Mr Wilders, 60, has spent months in talks with the centre-right liberal VVD, New Social Contract (NSC) and BBB farmers’ parties to try to form a coalition government.
The leaders of those three insisted this week that the only way they would be willing to move forward was if all four party leaders agreed not to take a role in the government, according to Dutch public broadcaster NOS.
It was not immediately clear if a compromise figure for the prime minister’s post had emerged.
A parliamentary debate on the issue is also expected on Thursday when the man conducting the talks between the four parties, Kim Putters, presents his findings.

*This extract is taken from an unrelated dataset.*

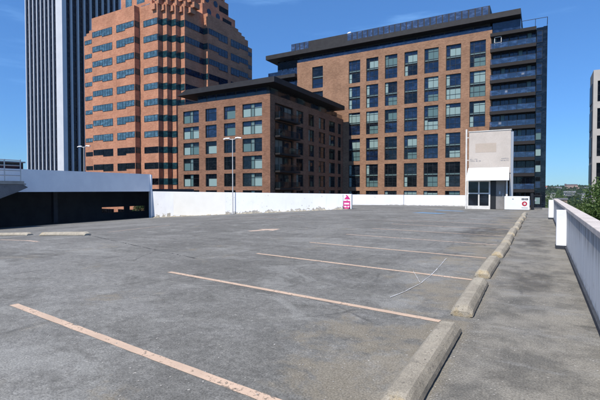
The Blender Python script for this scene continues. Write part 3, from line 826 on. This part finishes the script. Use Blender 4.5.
# upper setback tiers
b = MB()
up = [(-105.5,76.5),(-87,76.5),(-87,78.2),(-80.5,78.2),(-80.5,84),(-76.8,84),(-76.8,97.5),(-105.5,97.5)]
b.prism(up, 46.15, 50.2)
b.prism([(-101.5,78.5),(-86,78.5),(-86,80),(-81.5,80),(-81.5,86),(-78,86),(-78,96),(-101.5,96)], 50.2, 54.5)
b.prism([(-99,80),(-80,80),(-80,96.8),(-99,96.8)], 54.5, 66)
b.build('upper_tier', M['orange'], t)
for k, (x0, x1) in enumerate(((-100.5,-97.0),(-96.0,-92.0),(-91.0,-87.6))):
    b = MB(); b.box(x0,x1,76.42,76.48,47.3,49.4); b.build('tier_window', M['glassorange'], t)
    b = MB(); b.box(x0+1,x1,78.42,78.48,51.4,53.6); b.build('tier_window', M['glassorange'], t)
def octw(F, u, z, r, nm='round_window'):
    b = MB(); pts = [F.P(u+r*math.cos(k*PI/4+PI/8), z+r*math.sin(k*PI/4+PI/8), -.06) for k in range(8)]; b.poly(pts)
    pts2 = [F.P(u+r*math.cos(k*PI/4+PI/8), z+r*math.sin(k*PI/4+PI/8), .01) for k in range(8)]
    for k in range(8): b.poly([pts[k],pts[(k+1)%8],pts2[(k+1)%8],pts2[k]])
    b.build(nm, M['glassblue'], t)
for u in (86.5,90.0):
    octw(Face('x',-78 if 0 else -76.8), u, 48.6, .85)
    octw(Face('x',-78), u+.5, 52.4, .85)
    octw(Face('x',-80), u, 56.5, .85)
for z in (47.6,51.2,55.0,58.5):
    X = -76.8 if z < 50 else (-78 if z < 54 else -80)
    b = MB(); b.box(X,X+.06,92.0,95.8,z,z+1.5); b.build('tier_window', M['glassblack'], t)
# corbelled checker blocks at the corner crown
b = MB()
for r_, (z0, z1, off, out) in enumerate(((44.4,45.7,0,.35),(45.75,47.0,.7,.5),(47.05,48.4,0,.2),(48.45,49.8,.7,.1))):
    for k in range(5):
        px = -80.4+k*1.48+off; py = 71.47+k*1.42+off
        b.box(px-.62, px+.62, py-out-.15, py+1.2, z0, z1)
b.build('corner_corbel', M['orange'], t)
# ribbon windows
WM = [M['glassorange'], M['glassteal'], M['glassblack'], M['glassblue']]
def ribbon(F, segs, z, mi, mull=1.05, name='ribbon_window'):
    b = MB()
    for (u0, u1, dz0, dz1) in segs: F.box(b, u0, u1, z+dz0, z+dz1, -.05, .1, mi)
    o = b.build(name, WM, t)
    b = MB()
    for (u0, u1, dz0, dz1) in segs:
        k = max(1, round((u1-u0)/mull))
        for q in range(k+1):
            u = u0+(u1-u0)*q/k; F.box(b, u-.035, u+.035, z+dz0+.01, z+dz1-.01, -.075, -.052)
        F.box(b, u0-.05, u1+.05, z+dz1-.02, z+dz1+.02, -.078, -.049); F.box(b, u0-.05, u1+.05, z+dz0-.02, z+dz0+.02, -.078, -.049)
    b.build('mullion', M['towerspandrel'], o)
for k in range(13):
    z = 42.5-3.81*k
    gi = 0 if k < 8 else 2
    ribbon(Face('y',73), [(-109.5,-102.4,-1.1,-.05)], z, gi)
    ribbon(Face('y',70), [(-101.8,-97.9,-1.35,0),(-97.9,-94.0,-1.75,0)], z, gi)
    ribbon(Face('y',70), [(-92.3,-89.1,-1.75,0),(-89.1,-85.9,-1.35,0)], z, gi)
    ribbon(Face('y',71.47), [(-84.2,-79.5,-1.45,-.02)], z, gi)
    ribbon(Face('x',-85.73), [(70.05,71.42,-1.4,0)], z, 1)
    # teal glass wrapped round the sawtooth
    b = MB()
    for (x, y) in ((-79.36,71.47),(-77.86,72.85),(-76.38,74.27)):
        b.box(x-.05, x+.04, y-.02, y+1.36, z-1.5, z)
        b.box(x-.0, x+1.42, y+1.34, y+1.42, z-1.5, z)
    b.box(-79.4,-77.9,72.80,72.9,z-1.5,z)
    b.build('corner_glass', M['glassteal'], t)
    ribbon(Face('x',-74.9), [(75.8,82.2,-1.45,0)], z, 3)
    b = MB(); b.box(-75.0,-73.45,82.17,82.26,z-1.5,z); b.build('return_glass', M['glassteal'], t)
    ribbon(Face('x',-73.5), [(82.6,86.4,-1.35,0),(86.4,90.0,-1.85,0)], z, 3)
    ribbon(Face('x',-73.5), [(91.4,95.0,-1.85,0),(95.0,99.1,-1.35,0)], z, 3)
    ribbon(Face('x',-75.6), [(99.3,103.8,-1.2,-.05)], z, 3)

# ------------------------------------------------------------------ tall finned tower
t = empty('skyscraper', (-212,135,-16), 'very tall black glass tower with thin white vertical fins at the left', 'building')
b = MB(); b.box(-228.3,-197.0,120.6,152,-16,125); b.build('glass_wall', M['towerglass'], t)
b = MB()
for k in range(38):
    z = -14+3.7*k
    b.box(-228.2,-197.2,120.52,120.58,z,z+1.3); b.box(-196.98,-196.92,121,151.8,z,z+1.2)
b.build('spandrel_band', M['towerspandrel'], t)
for k in range(8):
    x = -228.5+3.36*k; b = MB(); b.box(x-.31,x+.31,120.0,120.7,-16,125.5); b.build('fin', M['fin'], t)
b = MB(); b.box(-201.3,-196.2,119.4,120.9,-16,125.5); b.box(-196.95,-196.2,120.9,121.5,-16,125.5); b.build('corner_pier', M['fin'], t)
for k in range(9):
    y = 123.9+3.37*k; b = MB(); b.box(-197.05,-195.7,y-.28,y+.28,-16,125.5); b.build('fin', M['fin'], t)

# ------------------------------------------------------------------ right-hand beige building
t = empty('office_building', (15,92,-16), 'beige stone building with dark window bays at the right edge of the photo', 'building')
F = Face('y', 90); b = MB()
ops = []
for k in range(8):
    z = 20.6-4.75*k
    ops += [(8.35+3.3*q, 11.2+3.3*q, z-3.6, z) for q in range(5)]
F.holes(b, 7.75, 26, -16, 22.5, ops, .5); b.box(7.75,26,90.55,96,-16,22.5)
b.poly([(7.75,90,-16),(7.75,90.56,-16),(7.75,90.56,22.5),(7.75,90,22.5)]); b.poly([(7.75,90,22.5),(26,90,22.5),(26,90.56,22.5),(7.75,90.56,22.5)])
b.build('wall', M['beige_stone'], t)
for (a, c, z0, z1) in ops:
    if z0 < -8: continue
    win(t, F, a, c, z0, z1, [(0,1,0,1,5)], [(.5,.06)], [(.35,.06)], .4, .08)
b = MB()
for k in range(8): b.box(7.65,7.749,91.3,95.3,17-4.75*k,20.4-4.75*k)
b.build('side_window', M['towerspandrel'], t)

# ------------------------------------------------------------------ stair tower kiosk
t = empty('stair_tower', (-3.8,38.5,0), 'cream stair tower with white awning over its glazed entrance, standing on the deck', 'stair tower')
KY = 38.5
b = MB(); b.box(-5.36,-2.17,KY,KY+3.5,3.0,6.5); b.box(-5.36,-5.2,KY+.3,KY+3.5,0,3.0); b.box(-2.25,-2.17,KY+.06,KY+3.5,0,3.0); b.box(-5.36,-2.17,KY+3.3,KY+3.5,0,3); b.build('wall', M['cream'], t)
b = MB(); b.box(-5.40,-2.13,KY-.04,KY+3.54,6.5,6.56); b.build('roof', M['whitepost'], t)
b = MB(); b.box(-4.85,-3.25,KY-.006,KY-.002,4.75,5.5); b.build('paint_patch', M['creampatch'], t)
b = MB(); b.box(-2.16,-1.98,KY+.02,KY+.22,0,6.35); b.build('shaded_side_strip', M['steel'], t)  # grey strip standing for the tower's shaded right side
b = MB(); b.box(-5.62,-5.50,KY-.1,KY+.02,.0,6.75); b.box(-5.50,-5.37,KY-.06,KY,6.0,6.06); b.box(-5.50,-5.37,KY-.06,KY,4.1,4.16); b.build('side_pole', M['whitepost'], t)
# lettering: too small to read, short marks only
b = MB(); rl = random.Random(3)
def marks(x0, x1, z, hh):
    x = x0
    while x < x1:
        w = rl.uniform(.04,.07); top = hh*rl.choice([1,1,.7,.7])
        b.box(x,x+.018,KY-.008,KY-.002,z,z+top)
        if rl.random() < .7: b.box(x+.018,x+w,KY-.008,KY-.002,z+rl.choice([0,.5,.8])*top*.8,z+rl.choice([0,.5,.8])*top*.8+.022)
        if rl.random() < .5: b.box(x+w,x+w+.016,KY-.008,KY-.002,z,z+top*.8)
        x += w+.04
marks(-5.25,-4.45,4.0,.12); marks(-5.25,-4.65,4.16,.08); marks(-2.95,-2.3,4.0,.09); marks(-2.85,-2.35,4.15,.09)
b.build('lettering', M['greyink'], t)
# awning
b = MB(); pr = [(KY-.02,3.46),(KY-.02,3.40),(KY-.85,2.42),(KY-.92,2.42),(KY-.92,2.52)]
x0, x1 = -5.44, -2.22; y0 = KY-.02; yo = KY-.9
b.v += [(x0+.06,y0,3.46),(x1-.06,y0,3.46),(x1,yo,2.55),(x0,yo,2.55),(x1,yo,2.38),(x0,yo,2.38),(x0+.06,y0,2.40),(x1-.06,y0,2.40)]
b.f += [(0,3,2,1),(3,5,4,2),(0,6,5,3),(1,2,4,7)]; b.m += [0]*4
b.build('awning', M['awning'], t)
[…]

He is expected to announce that the parties are prepared to form a minority government with an “extra-parliamentary cabinet”, which would mean that none of the four party leaders would take up ministerial posts, but remain as MPs.
Exactly who would be prime minister and who would serve in the cabinet is unclear. After 14 years under Mark Rutte, the next Dutch government would have more of a figurehead as prime minister, while ministers could be drawn from outside politics as well as within.
That kind of cabinet is favoured by New Social Contract leader Pieter Omtzigt and liberal VVD leader Dilan Yesilgöz. It would be handed a concise list of policies to stick to, giving broader powers to parliament, although exactly how it would work is still vague.
The last time a prime minister did not come from the largest party in the Dutch government was in the 1980s. And the last time a Dutch prime minister was not the leader of one of the governing parties was in 1918, according to Dutch media.
The PVV’s victory last year not only shook Dutch politics, but also had repercussions across Europe as the Netherlands is one of the founding members of what is now the European Union.